HUDにおける「凹面鏡」とは、表示装置からの表示像を拡大するために用いられる凹面形状のミラー(鏡)になります。凹面鏡の素材には樹脂が採用されており、(樹脂はガラスに比べて)温度変化や成形で生じる応力などによって形状が変形しやすいが故に、HUDの光学性能に与える影響が多大であり、高精度な形状を作製するためには相当の技術力が必要とされ 当社にとっての重要なキーパーツ(コア部品)となっています。
つまり、歪みなく鮮明に表示させるためには、光学設計技術だけでなく、HUDのキーパーツである凹面鏡の精密さが不可欠であり、当社の凹面鏡は、製品設計から金型設計、加工、成形、ミラー成膜 までの一貫加工工程により内製化を行うことで、高精度・高品質の表示画像を実現しています。
【HUDの仕組み/凹面鏡】
このたび完成した「蔵王工場」は、約1年前に生産を終了した 当社・液晶(LCD)ディスプレイ事業のディスプレイ製造工場跡を改修して、凹面鏡製造工場に蘇らせたものです。工場躯体部分は、極力再利用することによって無駄な投資抑制を図りながらも、「生産性向上/品質向上(クリーン度強化)/省エネ・再エネ」を意識した生産能力拡大を企図しています。
【蔵王工場:生産能力拡大のポイント】
◇生産性向上
・凹面鏡製造におけるミラー成膜工程の生産性を従来比15%アップ。
・検査工程でのカメラ動作改善による検査時間の短縮。
◇品質向上
・成膜(1F)から検査(2F)までの工程を垂直搬送機で直結し、異物混入対策やマテハン(マテリアルハンドリング)を改善。
◇省エネ・再エネ
・成形シリンダー部の保温対策により消費電力削減。
・屋上屋根にソーラーパネル敷設し太陽光発電を導入予定。
現在、蔵王工場は、工場のリノベーションが完了し、成形機、成膜機が搬入設置された状態になりました。今後、様々な他の設備が設置され、凹面鏡生産に向けた準備が進められます。そして、欧州カーメーカーなどの監査を受けたうえで、秋ごろの量産開始を目指します。

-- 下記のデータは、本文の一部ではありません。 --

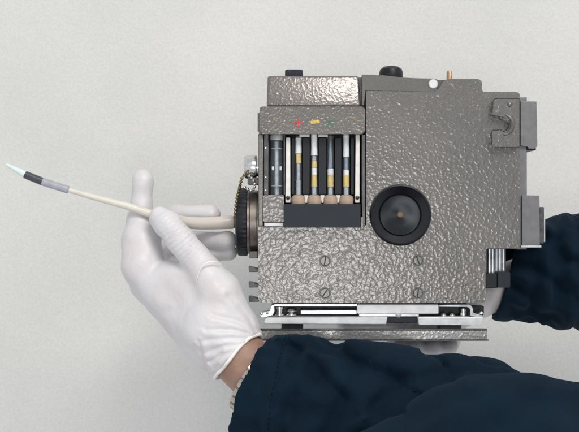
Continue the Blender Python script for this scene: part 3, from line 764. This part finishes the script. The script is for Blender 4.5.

HUD事業を取り巻く市場環境は、高い市場成長性が見込まれており〔2024年:約2,000億円が、2030年:約3,500億円の市場に伸長予測〕、HUDは、当社として今後の更なる収益化期待が高い事業の位置付けであります。現在、当社のHUD世界シェアは世界第1位の30%を占めるに至り、2030年にHUD売上1,000億円の達成を目指すべく、成長投資として約150億~200億円を投入することを「新中期経営計画2026」において公表させて頂きました。今回の「蔵王工場/凹面鏡 生産増強」への投資は、「新中期経営計画2026」の内容に沿った成長投資となります。
【蔵王工場:概要】
・建設場所: 新潟県長岡市東蔵王2丁目(日本精機株式会社・本社・工場の隣地)
・構造/階数: 鉄骨造 / 地上2階建
・敷地面積: 4,297㎡(1,299坪)・建築面積: 2,703㎡(817坪)・延床面積: 5,240㎡(1,585坪)
・着工/完成: 2023年6月 / 2024年3月(一部 残工事あり)
・総投資額: 約24億円(改修工事 及び 設備含む)
わたしたち日本精機グループは、技術により、世界の人々に安心・安全、そして、感動を提供するトータルソリューションカンパニーを目指し、社会価値と経済価値を両立した企業活動を行うことにより社会課題を解決し、持続可能な社会の実現を追及してまいります。そして、「日本精機グループ・新中期経営計画2026」に基づき、大きな成長のための強固な収益基盤の構築を図ってまいります。